## Exercise brief
Pictures aside, quote the whole listing exactly.

======

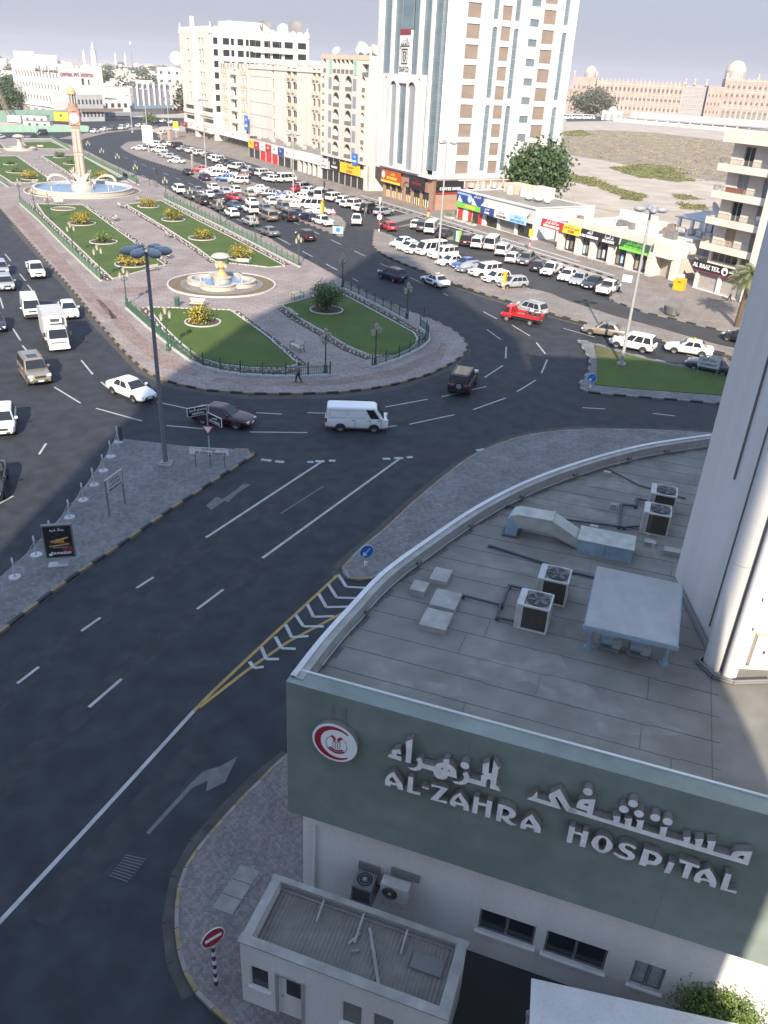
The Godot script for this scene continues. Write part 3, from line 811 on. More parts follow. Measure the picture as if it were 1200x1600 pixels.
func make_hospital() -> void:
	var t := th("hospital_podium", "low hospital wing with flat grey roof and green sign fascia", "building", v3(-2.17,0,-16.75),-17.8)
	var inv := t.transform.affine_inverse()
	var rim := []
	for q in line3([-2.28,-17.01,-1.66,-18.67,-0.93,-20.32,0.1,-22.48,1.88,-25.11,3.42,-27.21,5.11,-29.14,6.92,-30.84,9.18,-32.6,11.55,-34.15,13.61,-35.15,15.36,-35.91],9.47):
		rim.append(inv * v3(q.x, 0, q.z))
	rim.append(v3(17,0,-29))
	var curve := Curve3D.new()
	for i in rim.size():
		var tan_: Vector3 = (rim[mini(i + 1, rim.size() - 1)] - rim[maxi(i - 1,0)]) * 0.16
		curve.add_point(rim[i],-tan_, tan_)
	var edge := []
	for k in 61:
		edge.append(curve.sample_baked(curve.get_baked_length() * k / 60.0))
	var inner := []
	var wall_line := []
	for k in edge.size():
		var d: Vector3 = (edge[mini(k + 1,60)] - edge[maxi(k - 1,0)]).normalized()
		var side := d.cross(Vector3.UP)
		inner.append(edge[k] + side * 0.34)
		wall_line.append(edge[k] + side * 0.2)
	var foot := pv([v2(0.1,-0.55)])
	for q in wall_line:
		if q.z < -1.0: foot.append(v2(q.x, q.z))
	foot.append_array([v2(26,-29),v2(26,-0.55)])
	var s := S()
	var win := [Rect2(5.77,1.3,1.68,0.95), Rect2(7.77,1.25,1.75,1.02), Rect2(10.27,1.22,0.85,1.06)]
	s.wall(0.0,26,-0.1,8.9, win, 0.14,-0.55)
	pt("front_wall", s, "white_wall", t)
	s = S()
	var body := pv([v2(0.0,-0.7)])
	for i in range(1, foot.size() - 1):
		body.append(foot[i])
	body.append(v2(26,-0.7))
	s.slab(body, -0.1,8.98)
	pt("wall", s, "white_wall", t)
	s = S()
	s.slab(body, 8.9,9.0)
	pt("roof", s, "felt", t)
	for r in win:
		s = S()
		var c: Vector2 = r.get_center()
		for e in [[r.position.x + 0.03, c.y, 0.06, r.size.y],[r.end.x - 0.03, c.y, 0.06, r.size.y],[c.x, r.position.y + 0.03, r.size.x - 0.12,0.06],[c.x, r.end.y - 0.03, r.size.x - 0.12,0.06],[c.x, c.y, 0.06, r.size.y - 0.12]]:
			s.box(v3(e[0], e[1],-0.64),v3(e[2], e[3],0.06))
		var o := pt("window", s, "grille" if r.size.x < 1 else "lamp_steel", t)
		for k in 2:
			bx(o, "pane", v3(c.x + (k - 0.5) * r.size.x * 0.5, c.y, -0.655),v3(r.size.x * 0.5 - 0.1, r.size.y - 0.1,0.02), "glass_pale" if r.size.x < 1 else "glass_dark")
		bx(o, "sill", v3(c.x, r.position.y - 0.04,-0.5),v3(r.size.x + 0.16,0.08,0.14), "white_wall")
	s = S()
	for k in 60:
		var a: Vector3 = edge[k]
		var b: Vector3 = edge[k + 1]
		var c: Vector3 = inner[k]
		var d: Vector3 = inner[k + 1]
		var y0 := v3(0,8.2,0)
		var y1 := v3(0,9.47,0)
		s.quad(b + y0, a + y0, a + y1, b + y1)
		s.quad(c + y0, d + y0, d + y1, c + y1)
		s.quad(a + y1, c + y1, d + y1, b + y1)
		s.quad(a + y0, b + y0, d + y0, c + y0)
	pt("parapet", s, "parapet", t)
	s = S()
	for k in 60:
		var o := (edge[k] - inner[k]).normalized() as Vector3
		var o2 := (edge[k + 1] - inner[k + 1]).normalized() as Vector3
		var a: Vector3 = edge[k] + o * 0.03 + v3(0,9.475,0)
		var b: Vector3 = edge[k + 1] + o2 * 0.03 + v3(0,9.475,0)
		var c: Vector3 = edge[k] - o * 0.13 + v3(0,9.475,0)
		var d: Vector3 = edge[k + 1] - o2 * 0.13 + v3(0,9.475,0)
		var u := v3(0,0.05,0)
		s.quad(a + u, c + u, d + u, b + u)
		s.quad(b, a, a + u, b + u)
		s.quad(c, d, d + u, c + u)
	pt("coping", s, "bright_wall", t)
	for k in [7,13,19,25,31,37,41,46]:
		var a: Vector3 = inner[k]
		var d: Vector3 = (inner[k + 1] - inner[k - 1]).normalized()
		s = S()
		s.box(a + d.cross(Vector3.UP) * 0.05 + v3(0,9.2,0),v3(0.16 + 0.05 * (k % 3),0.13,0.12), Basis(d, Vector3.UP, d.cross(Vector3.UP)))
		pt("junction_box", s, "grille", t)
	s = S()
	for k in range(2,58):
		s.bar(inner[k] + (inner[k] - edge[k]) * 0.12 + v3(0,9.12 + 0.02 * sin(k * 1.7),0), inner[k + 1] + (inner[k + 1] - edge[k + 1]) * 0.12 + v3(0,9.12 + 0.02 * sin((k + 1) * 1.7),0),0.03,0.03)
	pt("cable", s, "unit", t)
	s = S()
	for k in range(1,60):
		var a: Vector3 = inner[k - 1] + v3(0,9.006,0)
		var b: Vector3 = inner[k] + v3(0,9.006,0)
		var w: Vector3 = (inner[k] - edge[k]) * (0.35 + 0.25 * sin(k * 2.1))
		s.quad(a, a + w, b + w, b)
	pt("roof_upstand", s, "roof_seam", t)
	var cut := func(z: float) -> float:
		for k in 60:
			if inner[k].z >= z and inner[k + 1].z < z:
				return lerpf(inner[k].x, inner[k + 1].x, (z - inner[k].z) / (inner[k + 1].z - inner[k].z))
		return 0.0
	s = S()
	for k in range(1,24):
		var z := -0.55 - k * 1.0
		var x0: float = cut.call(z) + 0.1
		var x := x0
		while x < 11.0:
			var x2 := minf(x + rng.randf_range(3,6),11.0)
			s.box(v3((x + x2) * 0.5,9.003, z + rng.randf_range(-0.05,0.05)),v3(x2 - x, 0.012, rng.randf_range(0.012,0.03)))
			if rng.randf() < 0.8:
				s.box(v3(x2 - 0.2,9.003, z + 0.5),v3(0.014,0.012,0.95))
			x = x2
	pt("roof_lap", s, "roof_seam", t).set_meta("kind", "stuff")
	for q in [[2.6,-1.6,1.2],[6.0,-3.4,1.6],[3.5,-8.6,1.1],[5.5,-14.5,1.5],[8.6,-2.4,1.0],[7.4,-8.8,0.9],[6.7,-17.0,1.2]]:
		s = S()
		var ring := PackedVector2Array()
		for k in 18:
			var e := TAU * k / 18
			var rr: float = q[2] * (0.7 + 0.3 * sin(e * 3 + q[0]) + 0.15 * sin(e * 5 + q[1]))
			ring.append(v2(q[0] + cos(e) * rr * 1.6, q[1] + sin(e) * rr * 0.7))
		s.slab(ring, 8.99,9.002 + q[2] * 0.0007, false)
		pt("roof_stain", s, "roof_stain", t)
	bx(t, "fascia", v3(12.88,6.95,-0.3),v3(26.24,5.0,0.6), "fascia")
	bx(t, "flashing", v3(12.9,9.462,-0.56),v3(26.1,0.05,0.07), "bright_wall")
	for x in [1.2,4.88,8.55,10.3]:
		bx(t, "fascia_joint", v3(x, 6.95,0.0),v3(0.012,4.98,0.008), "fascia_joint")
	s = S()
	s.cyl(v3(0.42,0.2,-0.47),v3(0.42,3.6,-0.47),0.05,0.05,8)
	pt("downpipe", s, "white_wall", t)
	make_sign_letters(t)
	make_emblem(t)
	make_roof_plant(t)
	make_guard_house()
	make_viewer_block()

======

## Reply to the exercise
The Godot script for this scene continues. Write part 3, from line 811 on. More parts follow. Measure the picture as if it were 1200x1600 pixels.
func make_hospital() -> void:
	var t := th("hospital_podium", "low hospital wing with flat grey roof and green sign fascia", "building", v3(-2.17,0,-16.75),-17.8)
	var inv := t.transform.affine_inverse()
	var rim := []
	for q in line3([-2.28,-17.01,-1.66,-18.67,-0.93,-20.32,0.1,-22.48,1.88,-25.11,3.42,-27.21,5.11,-29.14,6.92,-30.84,9.18,-32.6,11.55,-34.15,13.61,-35.15,15.36,-35.91],9.47):
		rim.append(inv * v3(q.x, 0, q.z))
	rim.append(v3(17,0,-29))
	var curve := Curve3D.new()
	for i in rim.size():
		var tan_: Vector3 = (rim[mini(i + 1, rim.size() - 1)] - rim[maxi(i - 1,0)]) * 0.16
		curve.add_point(rim[i],-tan_, tan_)
	var edge := []
	for k in 61:
		edge.append(curve.sample_baked(curve.get_baked_length() * k / 60.0))
	var inner := []
	var wall_line := []
	for k in edge.size():
		var d: Vector3 = (edge[mini(k + 1,60)] - edge[maxi(k - 1,0)]).normalized()
		var side := d.cross(Vector3.UP)
		inner.append(edge[k] + side * 0.34)
		wall_line.append(edge[k] + side * 0.2)
	var foot := pv([v2(0.1,-0.55)])
	for q in wall_line:
		if q.z < -1.0: foot.append(v2(q.x, q.z))
	foot.append_array([v2(26,-29),v2(26,-0.55)])
	var s := S()
	var win := [Rect2(5.77,1.3,1.68,0.95), Rect2(7.77,1.25,1.75,1.02), Rect2(10.27,1.22,0.85,1.06)]
	s.wall(0.0,26,-0.1,8.9, win, 0.14,-0.55)
	pt("front_wall", s, "white_wall", t)
	s = S()
	var body := pv([v2(0.0,-0.7)])
	for i in range(1, foot.size() - 1):
		body.append(foot[i])
	body.append(v2(26,-0.7))
	s.slab(body, -0.1,8.98)
	pt("wall", s, "white_wall", t)
	s = S()
	s.slab(body, 8.9,9.0)
	pt("roof", s, "felt", t)
	for r in win:
		s = S()
		var c: Vector2 = r.get_center()
		for e in [[r.position.x + 0.03, c.y, 0.06, r.size.y],[r.end.x - 0.03, c.y, 0.06, r.size.y],[c.x, r.position.y + 0.03, r.size.x - 0.12,0.06],[c.x, r.end.y - 0.03, r.size.x - 0.12,0.06],[c.x, c.y, 0.06, r.size.y - 0.12]]:
			s.box(v3(e[0], e[1],-0.64),v3(e[2], e[3],0.06))
		var o := pt("window", s, "grille" if r.size.x < 1 else "lamp_steel", t)
		for k in 2:
			bx(o, "pane", v3(c.x + (k - 0.5) * r.size.x * 0.5, c.y, -0.655),v3(r.size.x * 0.5 - 0.1, r.size.y - 0.1,0.02), "glass_pale" if r.size.x < 1 else "glass_dark")
		bx(o, "sill", v3(c.x, r.position.y - 0.04,-0.5),v3(r.size.x + 0.16,0.08,0.14), "white_wall")
	s = S()
	for k in 60:
		var a: Vector3 = edge[k]
		var b: Vector3 = edge[k + 1]
		var c: Vector3 = inner[k]
		var d: Vector3 = inner[k + 1]
		var y0 := v3(0,8.2,0)
		var y1 := v3(0,9.47,0)
		s.quad(b + y0, a + y0, a + y1, b + y1)
		s.quad(c + y0, d + y0, d + y1, c + y1)
		s.quad(a + y1, c + y1, d + y1, b + y1)
		s.quad(a + y0, b + y0, d + y0, c + y0)
	pt("parapet", s, "parapet", t)
	s = S()
	for k in 60:
		var o := (edge[k] - inner[k]).normalized() as Vector3
		var o2 := (edge[k + 1] - inner[k + 1]).normalized() as Vector3
		var a: Vector3 = edge[k] + o * 0.03 + v3(0,9.475,0)
		var b: Vector3 = edge[k + 1] + o2 * 0.03 + v3(0,9.475,0)
		var c: Vector3 = edge[k] - o * 0.13 + v3(0,9.475,0)
		var d: Vector3 = edge[k + 1] - o2 * 0.13 + v3(0,9.475,0)
		var u := v3(0,0.05,0)
		s.quad(a + u, c + u, d + u, b + u)
		s.quad(b, a, a + u, b + u)
		s.quad(c, d, d + u, c + u)
	pt("coping", s, "bright_wall", t)
	for k in [7,13,19,25,31,37,41,46]:
		var a: Vector3 = inner[k]
		var d: Vector3 = (inner[k + 1] - inner[k - 1]).normalized()
		s = S()
		s.box(a + d.cross(Vector3.UP) * 0.05 + v3(0,9.2,0),v3(0.16 + 0.05 * (k % 3),0.13,0.12), Basis(d, Vector3.UP, d.cross(Vector3.UP)))
		pt("junction_box", s, "grille", t)
	s = S()
	for k in range(2,58):
		s.bar(inner[k] + (inner[k] - edge[k]) * 0.12 + v3(0,9.12 + 0.02 * sin(k * 1.7),0), inner[k + 1] + (inner[k + 1] - edge[k + 1]) * 0.12 + v3(0,9.12 + 0.02 * sin((k + 1) * 1.7),0),0.03,0.03)
	pt("cable", s, "unit", t)
	s = S()
	for k in range(1,60):
		var a: Vector3 = inner[k - 1] + v3(0,9.006,0)
		var b: Vector3 = inner[k] + v3(0,9.006,0)
		var w: Vector3 = (inner[k] - edge[k]) * (0.35 + 0.25 * sin(k * 2.1))
		s.quad(a, a + w, b + w, b)
	pt("roof_upstand", s, "roof_seam", t)
	var cut := func(z: float) -> float:
		for k in 60:
			if inner[k].z >= z and inner[k + 1].z < z:
				return lerpf(inner[k].x, inner[k + 1].x, (z - inner[k].z) / (inner[k + 1].z - inner[k].z))
		return 0.0
	s = S()
	for k in range(1,24):
		var z := -0.55 - k * 1.0
		var x0: float = cut.call(z) + 0.1
		var x := x0
		while x < 11.0:
			var x2 := minf(x + rng.randf_range(3,6),11.0)
			s.box(v3((x + x2) * 0.5,9.003, z + rng.randf_range(-0.05,0.05)),v3(x2 - x, 0.012, rng.randf_range(0.012,0.03)))
			if rng.randf() < 0.8:
				s.box(v3(x2 - 0.2,9.003, z + 0.5),v3(0.014,0.012,0.95))
			x = x2
	pt("roof_lap", s, "roof_seam", t).set_meta("kind", "stuff")
	for q in [[2.6,-1.6,1.2],[6.0,-3.4,1.6],[3.5,-8.6,1.1],[5.5,-14.5,1.5],[8.6,-2.4,1.0],[7.4,-8.8,0.9],[6.7,-17.0,1.2]]:
		s = S()
		var ring := PackedVector2Array()
		for k in 18:
			var e := TAU * k / 18
			var rr: float = q[2] * (0.7 + 0.3 * sin(e * 3 + q[0]) + 0.15 * sin(e * 5 + q[1]))
			ring.append(v2(q[0] + cos(e) * rr * 1.6, q[1] + sin(e) * rr * 0.7))
		s.slab(ring, 8.99,9.002 + q[2] * 0.0007, false)
		pt("roof_stain", s, "roof_stain", t)
	bx(t, "fascia", v3(12.88,6.95,-0.3),v3(26.24,5.0,0.6), "fascia")
	bx(t, "flashing", v3(12.9,9.462,-0.56),v3(26.1,0.05,0.07), "bright_wall")
	for x in [1.2,4.88,8.55,10.3]:
		bx(t, "fascia_joint", v3(x, 6.95,0.0),v3(0.012,4.98,0.008), "fascia_joint")
	s = S()
	s.cyl(v3(0.42,0.2,-0.47),v3(0.42,3.6,-0.47),0.05,0.05,8)
	pt("downpipe", s, "white_wall", t)
	make_sign_letters(t)
	make_emblem(t)
	make_roof_plant(t)
	make_guard_house()
	make_viewer_block()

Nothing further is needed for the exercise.